I say no. I don’t think that fiscal policy need ever enter the picture. I think that the Federal Reserve should announce an explicit target to get the growth path of nominal expenditure to the previous level from the Great Moderation, and then continue to level target a stable growth path from there. In doing so, the Fed should immediately stop sterilizing its own open market operations by paying interest on excess reserves (indeed, the interest in reserves should be slightly negative, reflecting real rates). The Fed could then move down the yield curve, and buy Treasury debt that currently resides on the balance sheets of banks, businesses, and individuals; moving the price up while moving the yield down to zero. I suspect that there is enough debt out there that it would not run out of things to buy before hitting its nominal target. However, if it does, then it can move on to other assets.

The key thing here is that there are many interest rates in the economy, and not all of them are pegged at zero. My point is that far from needing to bring fiscal policy into the picture, monetary policy could go it alone.
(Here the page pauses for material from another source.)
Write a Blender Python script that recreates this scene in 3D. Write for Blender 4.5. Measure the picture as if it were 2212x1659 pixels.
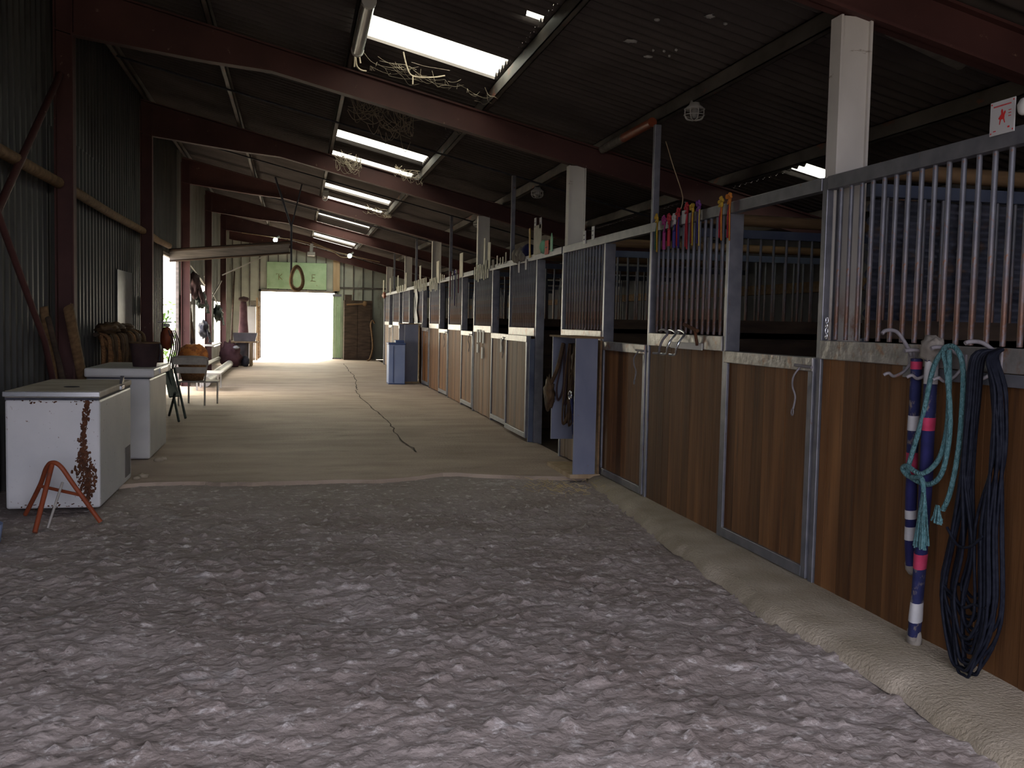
import bpy, bmesh, math, random
import numpy as np
from mathutils import Vector, Matrix, Quaternion
from mathutils import noise as mnoise
random.seed(7)
for o in list(bpy.data.objects): bpy.data.objects.remove(o)
C = bpy.context.scene.collection
SC = bpy.context.scene

# ---------------------------------------------------------------- camera
F = 2100.0
vd = Vector((637-1106, -(686-829.5), -F)).normalized()        # the aisle direction (+Y) seen by the camera
vu = Vector((.021, 1.0, (.021*(637-1106)+(829.5-686))/F)); vu -= vu.dot(vd)*vd; vu.normalize()
vr = vd.cross(vu)
cd = bpy.data.cameras.new('camera'); cam = bpy.data.objects.new('camera', cd); C.objects.link(cam)
cam.matrix_world = Matrix.Translation((0, 0, 1.5)) @ Matrix((vr, vd, vu)).to_4x4()
cd.sensor_width = 36.0; cd.lens = 36.0*F/2212; cd.clip_end = 500; cd.clip_start = .05
SC.camera = cam

# ---------------------------------------------------------------- daylight
w = bpy.data.worlds.new('sky'); SC.world = w; w.use_nodes = True
nt = w.node_tree; nt.nodes.clear()
out = nt.nodes.new('ShaderNodeOutputWorld'); bg = nt.nodes.new('ShaderNodeBackground')
tc = nt.nodes.new('ShaderNodeTexCoord'); sx = nt.nodes.new('ShaderNodeSeparateXYZ'); cr = nt.nodes.new('ShaderNodeValToRGB')
mr = nt.nodes.new('ShaderNodeMapRange'); mr.inputs['From Min'].default_value = -1; mr.inputs['From Max'].default_value = 1
nt.links.new(tc.outputs['Generated'], sx.inputs[0]); nt.links.new(sx.outputs['Y'], mr.inputs['Value'])
nt.links.new(mr.outputs[0], cr.inputs[0])
cr.color_ramp.elements[0].position = .25; cr.color_ramp.elements[0].color = (.36, .355, .41, 1)   # clear blue sky away from the sun
cr.color_ramp.elements[1].position = .75; cr.color_ramp.elements[1].color = (1.0, .93, .74, 1)  # hazy sky towards the sun
nt.links.new(cr.outputs[0], bg.inputs[0]); bg.inputs[1].default_value = 13.0
nt.links.new(bg.outputs[0], out.inputs[0])
sd = bpy.data.lights.new('sun', 'SUN'); sd.energy = 22; sd.angle = .012; sd.color = (1, .93, .8)
sun = bpy.data.objects.new('sun', sd); C.objects.link(sun)
sun.rotation_euler = Vector((-.2, -1, -.66)).to_track_quat('-Z', 'Y').to_euler()
def portal(name, loc, sxx, syy, direction):
    l = bpy.data.lights.new(name, 'AREA'); l.shape = 'RECTANGLE'; l.size = sxx; l.size_y = syy
    l.cycles.is_portal = True
    o = bpy.data.objects.new(name, l); C.objects.link(o); o.location = loc
    o.rotation_euler = Vector(direction).to_track_quat('-Z', 'Z' if abs(direction[2]) < .5 else 'Y').to_euler()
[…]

If the SRAS curve is relatively flat, which is a prediction of macro models, then the resultant inflation expectations would produce much more real output than inflation (lets ballpark and say 5% real growth, 2% inflation), up until full employment is reached — at which point, the Fed would revert to its normal level target. I do not think that Bernanke is “pleading with Congress” for fiscal policy. Why would he? If he identifies that aggregate demand is low relative to the Fed’s own target, then by all means, he should be taking steps to move aggregate demand to where the Fed is most likely to hit their target goals.

To those who say that it is unrealistic that the Fed would do this, is it any more unrealistic than hoping for money-financed fiscal policy?